La situation reste toutefois complexe et difficile à prédire. Les experts estiment que l'Europe ne réduira pas ses dépenses en matière de défense, même après un éventuel cessez-le-feu en Ukraine. Car les tensions géopolitiques restent bien présentes, tout comme la prise de conscience de la nécessité d'avoir une défense solide. Pour rappel, lors de leur sommet de 2025, les Etats membres de l'OTAN se sont engagés à augmenter leurs dépenses militaires à 5% du produit intérieur brut (PIB) d'ici à 2035 au plus tard.

Julius Baer ne donne pas d'estimations concrètes sur les entreprises suisses liées à l'armement, à l'image de Cicor, qui fabrique des composants électroniques pour les systèmes de défense, ou Huber+Suhner avec ses solutions système pour la connectivité électrique et optique.

Des effets indirects difficiles à mesurer

En plus des entreprises qui profiteront directement de la reconstruction de l’Ukraine, il y aura sans doute des gagnants indirects.

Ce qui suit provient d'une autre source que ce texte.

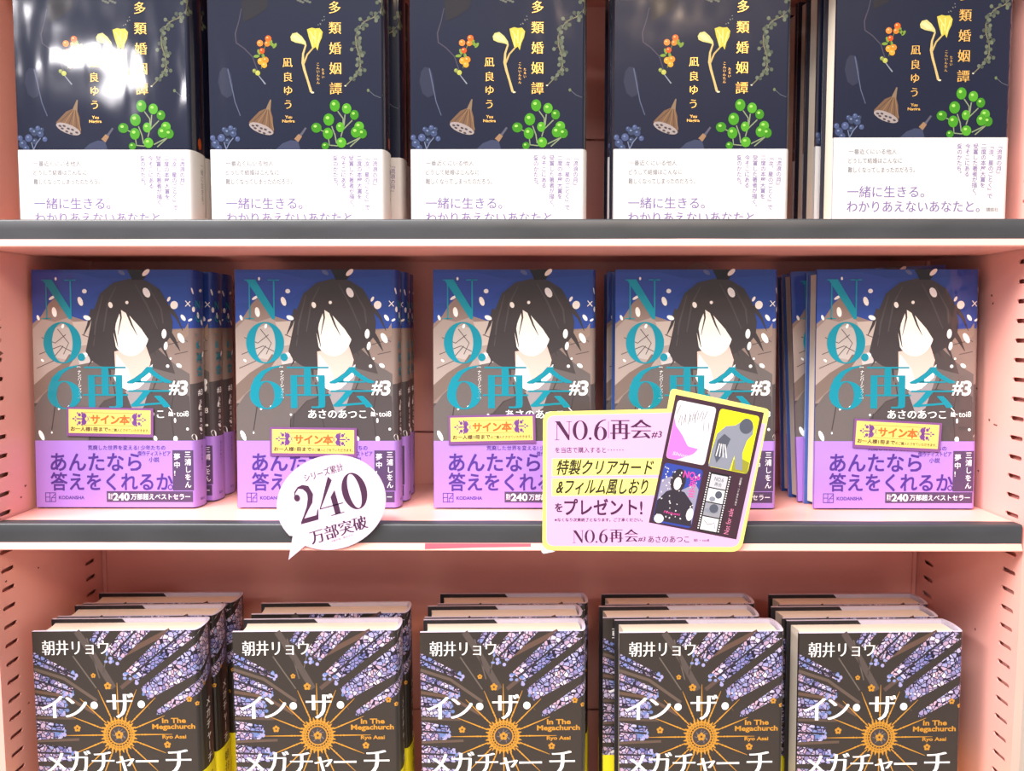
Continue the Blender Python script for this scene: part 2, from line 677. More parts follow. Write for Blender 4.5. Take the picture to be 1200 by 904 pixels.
def wall(pm, path, z0, z1, m, smooth_from=1, smooth_to=None, flip=False):
    pts = []
    for x, y in path:
        pts += [(x, y, z0), (x, y, z1)]
    fs = [(2 * i, 2 * i + 2, 2 * i + 3, 2 * i + 1) for i in range(len(path) - 1)]
    pm.raw(pts[:4], [(0, 2, 3, 1)], m)
    pm.raw(pts[2:-2], [(2 * i, 2 * i + 2, 2 * i + 3, 2 * i + 1) for i in range(len(path) - 3)], m, True)
    pm.raw(pts[-4:], [(0, 2, 3, 1)], m)


def case_mesh(pm, sh, out_m, in_m, rim_m, flap_m=None, back_m=None):
    """hard cover in its jacket: front board, rounded spine, back board, as one folded solid"""
    P = sh.path()
    Q = offset_path(P, sh.th, sh.b)
    Q[0], Q[-1] = (0, sh.th), (0, sh.T - sh.th)
    wall(pm, P, 0, sh.H, out_m)
    wall(pm, Q, 0, sh.H, in_m)
    for z in (0, sh.H):
        pts = []
        for p, q in zip(P, Q):
            pts += [(p[0], p[1], z), (q[0], q[1], z)]
        pm.raw(pts, [(2 * i, 2 * i + 2, 2 * i + 3, 2 * i + 1) for i in range(len(P) - 1)], rim_m)
    pm.raw([(0, 0, 0), (0, sh.th, 0), (0, sh.th, sh.H), (0, 0, sh.H)], [(0, 1, 2, 3)], out_m)
    pm.raw([(0, sh.T - sh.th, 0), (0, sh.T, 0), (0, sh.T, sh.H), (0, sh.T - sh.th, sh.H)], [(0, 1, 2, 3)], back_m or out_m)
    if flap_m:
        y = sh.T - sh.th - 0.12
        pm.raw([(0, y, 0), (66, y, 0), (66, y, sh.H - 9), (58, y, sh.H), (0, y, sh.H)], [(0, 1, 2, 3, 4)], flap_m)


def pages_mesh(sh, rec=3.2):
    pm = PM()
    th, T = sh.th + 0.25, sh.T
    k = 8
    outl = [(sh.Wf - 0.5, th)]
    for i in range(1, k):
        t = pi * i / k
        outl.append((sh.Wf - 0.5 + (sh.b - sh.th - 0.6) * sin(t), T / 2 - (T / 2 - th) * cos(t)))
    outl.append((sh.Wf - 0.5, T - th))
    for i in range(k + 1):
        t = i / k
        outl.append((rec + 1.6 * sin(pi * t), T - th - (T - 2 * th) * t))
    n = len(outl)
    z0, z1 = rec, sh.H - rec
    pts = [(x, y, z0) for x, y in outl] + [(x, y, z1) for x, y in outl]
    pm.raw(pts, [tuple(range(n)), tuple(range(n, 2 * n))] + [(i, (i + 1) % n, n + (i + 1) % n, n + i) for i in range(n)], PAGE)
    return pm


def band_mesh(pm, sh, z1, m, off, edge_m=None):
    P = offset_path(sh.path(), -off, sh.b)
    P[0], P[-1] = (0.0, -off), (0.0, sh.T + off)
    wall(pm, P, 0.3, z1, m)
    Q = offset_path(sh.path(), -0.05, sh.b)
    Q[0], Q[-1] = (0.0, -0.05), (0.0, sh.T + 0.05)
    pts = []
    for p, q in zip(P, Q):
        pts += [(p[0], p[1], z1), (q[0], q[1], z1)]
    pm.raw(pts, [(2 * i, 2 * i + 2, 2 * i + 3, 2 * i + 1) for i in range(len(P) - 1)], m)
    # strip of the band folded round both fore edges
    for y0, y1 in ((-off, sh.th + .1), (sh.T - sh.th - .1, sh.T + off)):
        pm.raw([(-0.2, y0, 0.3), (-0.2, y1, 0.3), (-0.2, y1, z1), (-0.2, y0, z1)], [(0, 1, 2, 3)], m)
        pm.raw([(-0.2, y0, z1), (-0.2, y1, z1), (0, y1, z1), (0, y0, z1)], [(0, 1, 2, 3)], m)


FILM_A = (22.0, 1.0, 0.08)
FILM_B = (60.0, 0.55, 0.10)


NAVY = '#0c1128'


# ---- A: dark botanical novel (top shelf)
def art_top(sh):
    a = lambda h, r=0.4: mat(tone(h, 0.62) if h != NAVY else h, r, coat=1.0, film=FILM_A, name='botanical_print')
    pm = PM(sh.sf, lambda x, y: ((x - 45) * 0.123, 62 + (887 - y) * 0.1206))
    case_mesh(pm, sh, a(NAVY), mat('#e9e4dc', 0.7, name='endpaper'), mat('#20263c', 0.5, name='jacket_edge'), a(NAVY))
    gold = mat('#e8b45e', 0.32, metal=0.55, coat=0.6, film=FILM_A, name='gold_foil')
    # spine: a dark jacket with an orange berry low down
    us = (sh.Wf + sh.L * 0.45) / 0.123 + 45
    pm.ell(us, 830, 22, 36, a('#d0571c'), 1)
    # faint leaf, upper left
    pm.poly([(250, 0), (330, -60), (420, -40), (400, 40), (330, 90), (262, 120)], a('#231f28'), 1)
    pm.stroke([(250, 40, 5), (232, 120, 6), (210, 190, 8), (215, 245, 8), (262, 278, 7), (312, 330, 7), (345, 430, 6)], a('#4a4254'), 2)
    # grey feather leaf
    pm.poly([(110, 420), (130, 392), (160, 395), (178, 430), (190, 500), (182, 560), (150, 575), (118, 550), (100, 480)], a('#2c3048'), 1)
    pm.stroke([(160, 400, 7), (180, 500, 7), (200, 600, 6), (230, 682, 5)], a('#59607c'), 2)
    # orange berries
    br = [(407, 220, 19, '#e06a1e'), (357, 247, 19, '#e88a3a'), (400, 250, 17, '#d9822a'), (368, 293, 17, '#d8551c'), (360, 355, 20, '#eca22e'),
          (388, 348, 19, '#e88c28'), (380, 378, 17, '#f0a836'), (340, 425, 15, '#b9bd54'), (320, 412, 12, '#8a9a48')]
    for gx, gy in ((430, 255), (445, 262), (335, 325), (350, 300), (375, 325), (420, 245)):
        pm.ell(gx, gy, 18, 9, a('#7d9a38'), 2, rot=gx * 7 % 180)
    pm.stroke([(330, 420, 5), (360, 460, 6), (385, 492, 8)], a('#8f94a0'), 2)
    pm.stroke([(395, 250, 4), (370, 310, 4), (362, 400, 4)], a('#6f7a3c'), 2)
    for i, (x, y, r, c) in enumerate(br):
        pm.ell(x, y, r, r * 1.02, a(c, 0.3), 3 + 0.2 * i)
        pm.ell(x - r * .25, y - r * .3, r * .3, r * .25, a('#f6c88a'), 5.2)
    # yellow petals
    pm.poly([(540, 210), (552, 190), (580, 183), (610, 208), (632, 240), (636, 262), (610, 252), (570, 244), (545, 232)], a('#d8cf86'), 3)
    pm.poly([(548, 208), (570, 196), (600, 216), (620, 244), (580, 236)], a('#e9e3a2'), 4)
    pm.poly([(640, 165), (668, 155), (690, 160), (716, 158), (734, 180), (728, 215), (712, 250), (702, 292), (690, 270), (672, 284), (662, 250), (650, 210)], a('#d8c84e'), 3)
    for q in ((655, 175, 690, 230), (690, 172, 690, 250), (720, 185, 700, 265), (670, 200, 672, 270)):
        pm.line([(q[0], q[1]), (q[2], q[3])], 7, a('#efe68a'), 4)
    pm.stroke([(632, 258, 10), (615, 310, 12), (612, 365, 16), (622, 410, 15), (640, 470, 13), (660, 540, 15)], a('#d8bc7a'), 3)
    pm.stroke([(672, 280, 9), (640, 315, 10), (618, 368, 12)], a('#cdb06c'), 3.3)
    pm.ell(668, 543, 10, 5, a('#f3e6c0'), 4)
    for i in range(7):
        pm.ell(708 + 6 * i + (i % 2) * 8, 138 - 8 * i + (i % 3) * 5, 3, 3, a('#8f9088'), 2)
    # title and author in gold
    for ch, y in zip('多類婚姻譚', (35, 157, 278, 398, 519)):
        pm.char(ch, 808, y, 78, gold, 5, off=-0.006, smear=0.018)
    for ch, y in zip('凪良ゆう', (362, 449, 530, 614)):
        pm.char(ch, 520, y, 62, gold, 5, off=-0.006, smear=0.015)
    pm.txt('Yuu', 500, 681, 42, 18, gold, 5, off=0.02)
    pm.txt('Nagira', 483, 706, 75, 22, gold, 5, off=0.02)
    pm.vtxt('こんいんたん', 703, 362, 22, 20, gold, 5)
    pm.vtxt('たるい', 733, 396, 21, 19, gold, 5)
    # grey green vine, right
    vine = [(1095, -10), (1085, 50), (1040, 95), (985, 120), (945, 165), (930, 215), (935, 270), (955, 330), (958, 385), (930, 440), (868, 502)]
    pm.line(vine, 6, a('#7f7a5c'), 3)
    rnd = random.Random(3)
    for x, y in vine[:-1]:
        for k in range(5):
            dx, dy = rnd.uniform(-34, 34), rnd.uniform(-26, 26)
            pm.line([(x, y), (x + dx, y + dy)], 2.5, a('#6a6a56'), 2)
            pm.ell(x + dx, y + dy, 11, 12, a(('#5a6250', '#6b7260', '#4b5348')[k % 3]), 3 + .1 * k, n=10)
    pm.ell(866, 503, 6, 4, a('#e6dfc8'), 4)
    pm.line([(1005, 530), (1040, 560), (1075, 575), (1090, 555)], 3, a('#6a6f78'), 2)
    pm.ell(1003, 530, 8, 10, a('#6b7a52'), 2.4)
    # lotus pod
    pm.poly([(280, 722), (310, 690), (345, 655), (380, 640), (412, 645), (425, 690), (428, 760), (430, 790), (360, 770)], a('#7a5a42'), 3)
    for k in range(6):
        pm.line([(385 + 4 * k, 645), (310 + 24 * k, 715 + 11 * k)], 5, a('#93714f' if k % 2 else '#5f4634'), 3.5)
    pm.stroke([(415, 585, 7), (404, 625, 22), (398, 648, 30)], a('#8a7258'), 3.2)
    pm.ell(354, 760, 78, 28, a('#a89a98'), 4, rot=-22)
    for k, (x, y) in enumerate(((305, 742), (330, 742), (355, 758), (380, 765), (405, 782), (345, 775), (372, 788), (318, 757))):
        pm.ell(x, y, 10, 6, a('#4a4048'), 5, rot=-20, n=10)
    # dark pod at the bottom
    pm.poly([(440, 887), (480, 850), (530, 830), (575, 835), (590, 887)], a('#3c4260'), 3)
    pm.stroke([(625, 755, 12), (600, 790, 14), (582, 812, 22)], a('#5a5868'), 3)
    pm.stroke([(590, 800, 26), (565, 832, 32)], a('#a07c5c'), 3.4)
    # blue berries bottom left
    for i, (x, y, r) in enumerate(((75, 850, 24), (112, 815, 22), (150, 780, 22), (185, 790, 20), (210, 822, 15), (150, 835, 18), (130, 765, 14), (170, 755, 14),
                                   (195, 765, 13), (95, 878, 20), (60, 815, 16))):
        pm.ell(x, y, r, r * 1.05, a(('#3f4c72', '#4c5a84', '#36425f')[i % 3]), 3 + .1 * i)
        pm.ell(x - 4, y - 6, r * .3, r * .25, a('#7d8bb0'), 4.5)
    pm.line([(140, 885), (160, 845), (185, 815)], 6, a('#7480a0'), 5)
    pm.line([(140, 885), (128, 840)], 6, a('#7480a0'), 5)
    # green berries
    st = a('#8d9a76')
    for p in (((818, 655), (850, 700), (850, 760)), ((862, 675), (855, 740), (835, 810)), ((905, 710), (845, 770)), ((780, 745), (800, 800), (808, 850)),
              ((715, 770), (750, 785)), ((760, 820), (765, 860), (815, 865)), ((870, 855), (950, 815)), ((890, 870), (970, 800))):
        pm.line(list(p), 7, st, 2.5)
    for i, (x, y, rx, ry) in enumerate(((801, 622, 30, 36), (872, 640, 28, 32), (918, 678, 26, 30), (763, 706, 32, 37), (832, 752, 25, 30), (688, 755, 31, 30),
                                        (757, 790, 30, 35), (946, 748, 29, 30), (965, 790, 27, 30), (926, 782, 30, 34), (838, 845, 29, 31), (740, 865, 22, 22))):
        pm.ell(x, y, rx, ry, a(('#4a9e1c', '#58ac26', '#408f18')[i % 3], 0.3), 3.5 + 0.15 * i, n=24)
        pm.ell(x - rx * .22, y - ry * .3, rx * .34, ry * .26, a('#a9e06a', 0.3), 5.5, n=12)
    for i in range(6):
        pm.ell(590 + 14 * i, -8 + 6 * (i % 3), 9, 7, a('#6a6c62'), 2)
    return pm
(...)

Une baisse des prix de l'énergie pourrait augmenter le pouvoir d'achat des consommateurs, tandis qu'une reprise économique en Europe profiterait à l'industrie suisse tournée vers l'exportation. Le climat de la consommation devrait également s'améliorer de façon générale.

Mais là encore, l'analyse de Julius Baer, déjà publiée en février 2025, reste prudente. Christian Gattiker estime qu'un accord de paix pourrait certes améliorer le climat de confiance sur les marchés financiers, ce qui favoriserait aussi la consommation. Toutefois, il ne mentionne aucune action suisse précise ni aucun secteur qui profiterait particulièrement de ce scénario.

Cela montre que les effets indirects d'un cessez-le-feu sur le marché suisse sont difficiles à mesurer. Une amélioration globale du sentiment devrait toucher de nombreux secteurs, sans créer de grands gagnants individuels. Pour les investisseurs, cela signifie qu’une hausse générale mais modérée des actions suisses est plus probable qu’une envolée spectaculaire de certaines entreprises.